- Objective -
Set down the full listing exactly, character for character.

- Material -

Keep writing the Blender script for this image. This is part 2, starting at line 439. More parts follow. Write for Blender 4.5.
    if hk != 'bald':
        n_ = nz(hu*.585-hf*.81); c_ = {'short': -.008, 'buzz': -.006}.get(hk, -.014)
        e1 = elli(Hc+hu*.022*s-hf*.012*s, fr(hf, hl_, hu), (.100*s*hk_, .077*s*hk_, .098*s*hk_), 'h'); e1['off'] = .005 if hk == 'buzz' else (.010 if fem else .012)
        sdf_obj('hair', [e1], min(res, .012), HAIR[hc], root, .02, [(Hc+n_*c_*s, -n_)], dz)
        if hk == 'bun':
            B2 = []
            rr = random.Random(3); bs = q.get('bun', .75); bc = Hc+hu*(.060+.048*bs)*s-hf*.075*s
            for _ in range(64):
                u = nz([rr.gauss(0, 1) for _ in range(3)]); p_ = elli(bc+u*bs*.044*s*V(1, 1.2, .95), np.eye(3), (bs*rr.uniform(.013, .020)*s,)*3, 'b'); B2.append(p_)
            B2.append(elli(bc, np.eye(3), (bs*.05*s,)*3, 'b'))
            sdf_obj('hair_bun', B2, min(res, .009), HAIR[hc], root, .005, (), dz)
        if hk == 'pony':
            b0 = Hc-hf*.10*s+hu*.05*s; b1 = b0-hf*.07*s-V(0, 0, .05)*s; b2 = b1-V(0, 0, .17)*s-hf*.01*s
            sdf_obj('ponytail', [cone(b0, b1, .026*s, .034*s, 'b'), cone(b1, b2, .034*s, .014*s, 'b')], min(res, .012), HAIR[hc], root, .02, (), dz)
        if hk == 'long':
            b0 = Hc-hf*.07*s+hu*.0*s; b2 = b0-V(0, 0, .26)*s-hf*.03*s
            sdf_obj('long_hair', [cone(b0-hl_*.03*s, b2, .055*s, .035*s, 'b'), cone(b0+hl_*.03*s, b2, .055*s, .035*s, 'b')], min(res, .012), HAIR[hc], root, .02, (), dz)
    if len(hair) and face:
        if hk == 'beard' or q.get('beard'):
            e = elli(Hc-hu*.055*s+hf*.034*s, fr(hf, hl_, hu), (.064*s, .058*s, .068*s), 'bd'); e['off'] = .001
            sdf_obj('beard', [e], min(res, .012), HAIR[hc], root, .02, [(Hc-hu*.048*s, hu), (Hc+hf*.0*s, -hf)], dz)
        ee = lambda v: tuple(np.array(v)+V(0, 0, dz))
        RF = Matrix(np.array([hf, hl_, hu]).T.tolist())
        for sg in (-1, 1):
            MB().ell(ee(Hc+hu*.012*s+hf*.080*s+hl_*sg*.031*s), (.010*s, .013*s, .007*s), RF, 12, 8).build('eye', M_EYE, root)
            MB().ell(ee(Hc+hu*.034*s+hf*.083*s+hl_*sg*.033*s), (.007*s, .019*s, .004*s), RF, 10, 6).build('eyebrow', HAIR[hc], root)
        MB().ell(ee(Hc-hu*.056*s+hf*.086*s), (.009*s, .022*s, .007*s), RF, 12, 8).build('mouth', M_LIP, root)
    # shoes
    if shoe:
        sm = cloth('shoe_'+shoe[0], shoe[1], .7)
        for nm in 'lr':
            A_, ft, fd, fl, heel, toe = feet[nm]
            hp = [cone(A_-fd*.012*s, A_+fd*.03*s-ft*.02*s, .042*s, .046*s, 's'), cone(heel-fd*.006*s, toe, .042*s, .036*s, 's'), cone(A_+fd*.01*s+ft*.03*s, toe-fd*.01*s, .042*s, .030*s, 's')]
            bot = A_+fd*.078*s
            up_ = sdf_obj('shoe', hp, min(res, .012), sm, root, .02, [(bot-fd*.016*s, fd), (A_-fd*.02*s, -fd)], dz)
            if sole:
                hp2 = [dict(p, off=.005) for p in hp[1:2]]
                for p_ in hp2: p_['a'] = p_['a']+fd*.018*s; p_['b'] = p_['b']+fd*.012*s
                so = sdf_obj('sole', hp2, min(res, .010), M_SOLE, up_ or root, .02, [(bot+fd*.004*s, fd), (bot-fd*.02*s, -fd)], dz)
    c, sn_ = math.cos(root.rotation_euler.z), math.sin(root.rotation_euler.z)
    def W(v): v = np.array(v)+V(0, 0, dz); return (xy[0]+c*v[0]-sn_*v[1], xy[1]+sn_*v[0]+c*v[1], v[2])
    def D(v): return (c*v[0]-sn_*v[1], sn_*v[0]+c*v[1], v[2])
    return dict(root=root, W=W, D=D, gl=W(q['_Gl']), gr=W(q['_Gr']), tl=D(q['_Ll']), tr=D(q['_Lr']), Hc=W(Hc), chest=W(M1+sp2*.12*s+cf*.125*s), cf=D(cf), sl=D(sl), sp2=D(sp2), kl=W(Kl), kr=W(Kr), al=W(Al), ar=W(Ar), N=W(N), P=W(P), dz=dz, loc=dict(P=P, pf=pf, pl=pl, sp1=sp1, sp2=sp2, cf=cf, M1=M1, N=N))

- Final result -
Keep writing the Blender script for this image. This is part 2, starting at line 439. More parts follow. Write for Blender 4.5.
    if hk != 'bald':
        n_ = nz(hu*.585-hf*.81); c_ = {'short': -.008, 'buzz': -.006}.get(hk, -.014)
        e1 = elli(Hc+hu*.022*s-hf*.012*s, fr(hf, hl_, hu), (.100*s*hk_, .077*s*hk_, .098*s*hk_), 'h'); e1['off'] = .005 if hk == 'buzz' else (.010 if fem else .012)
        sdf_obj('hair', [e1], min(res, .012), HAIR[hc], root, .02, [(Hc+n_*c_*s, -n_)], dz)
        if hk == 'bun':
            B2 = []
            rr = random.Random(3); bs = q.get('bun', .75); bc = Hc+hu*(.060+.048*bs)*s-hf*.075*s
            for _ in range(64):
                u = nz([rr.gauss(0, 1) for _ in range(3)]); p_ = elli(bc+u*bs*.044*s*V(1, 1.2, .95), np.eye(3), (bs*rr.uniform(.013, .020)*s,)*3, 'b'); B2.append(p_)
            B2.append(elli(bc, np.eye(3), (bs*.05*s,)*3, 'b'))
            sdf_obj('hair_bun', B2, min(res, .009), HAIR[hc], root, .005, (), dz)
        if hk == 'pony':
            b0 = Hc-hf*.10*s+hu*.05*s; b1 = b0-hf*.07*s-V(0, 0, .05)*s; b2 = b1-V(0, 0, .17)*s-hf*.01*s
            sdf_obj('ponytail', [cone(b0, b1, .026*s, .034*s, 'b'), cone(b1, b2, .034*s, .014*s, 'b')], min(res, .012), HAIR[hc], root, .02, (), dz)
        if hk == 'long':
            b0 = Hc-hf*.07*s+hu*.0*s; b2 = b0-V(0, 0, .26)*s-hf*.03*s
            sdf_obj('long_hair', [cone(b0-hl_*.03*s, b2, .055*s, .035*s, 'b'), cone(b0+hl_*.03*s, b2, .055*s, .035*s, 'b')], min(res, .012), HAIR[hc], root, .02, (), dz)
    if len(hair) and face:
        if hk == 'beard' or q.get('beard'):
            e = elli(Hc-hu*.055*s+hf*.034*s, fr(hf, hl_, hu), (.064*s, .058*s, .068*s), 'bd'); e['off'] = .001
            sdf_obj('beard', [e], min(res, .012), HAIR[hc], root, .02, [(Hc-hu*.048*s, hu), (Hc+hf*.0*s, -hf)], dz)
        ee = lambda v: tuple(np.array(v)+V(0, 0, dz))
        RF = Matrix(np.array([hf, hl_, hu]).T.tolist())
        for sg in (-1, 1):
            MB().ell(ee(Hc+hu*.012*s+hf*.080*s+hl_*sg*.031*s), (.010*s, .013*s, .007*s), RF, 12, 8).build('eye', M_EYE, root)
            MB().ell(ee(Hc+hu*.034*s+hf*.083*s+hl_*sg*.033*s), (.007*s, .019*s, .004*s), RF, 10, 6).build('eyebrow', HAIR[hc], root)
        MB().ell(ee(Hc-hu*.056*s+hf*.086*s), (.009*s, .022*s, .007*s), RF, 12, 8).build('mouth', M_LIP, root)
    # shoes
    if shoe:
        sm = cloth('shoe_'+shoe[0], shoe[1], .7)
        for nm in 'lr':
            A_, ft, fd, fl, heel, toe = feet[nm]
            hp = [cone(A_-fd*.012*s, A_+fd*.03*s-ft*.02*s, .042*s, .046*s, 's'), cone(heel-fd*.006*s, toe, .042*s, .036*s, 's'), cone(A_+fd*.01*s+ft*.03*s, toe-fd*.01*s, .042*s, .030*s, 's')]
            bot = A_+fd*.078*s
            up_ = sdf_obj('shoe', hp, min(res, .012), sm, root, .02, [(bot-fd*.016*s, fd), (A_-fd*.02*s, -fd)], dz)
            if sole:
                hp2 = [dict(p, off=.005) for p in hp[1:2]]
                for p_ in hp2: p_['a'] = p_['a']+fd*.018*s; p_['b'] = p_['b']+fd*.012*s
                so = sdf_obj('sole', hp2, min(res, .010), M_SOLE, up_ or root, .02, [(bot+fd*.004*s, fd), (bot-fd*.02*s, -fd)], dz)
    c, sn_ = math.cos(root.rotation_euler.z), math.sin(root.rotation_euler.z)
    def W(v): v = np.array(v)+V(0, 0, dz); return (xy[0]+c*v[0]-sn_*v[1], xy[1]+sn_*v[0]+c*v[1], v[2])
    def D(v): return (c*v[0]-sn_*v[1], sn_*v[0]+c*v[1], v[2])
    return dict(root=root, W=W, D=D, gl=W(q['_Gl']), gr=W(q['_Gr']), tl=D(q['_Ll']), tr=D(q['_Lr']), Hc=W(Hc), chest=W(M1+sp2*.12*s+cf*.125*s), cf=D(cf), sl=D(sl), sp2=D(sp2), kl=W(Kl), kr=W(Kr), al=W(Al), ar=W(Ar), N=W(N), P=W(P), dz=dz, loc=dict(P=P, pf=pf, pl=pl, sp1=sp1, sp2=sp2, cf=cf, M1=M1, N=N))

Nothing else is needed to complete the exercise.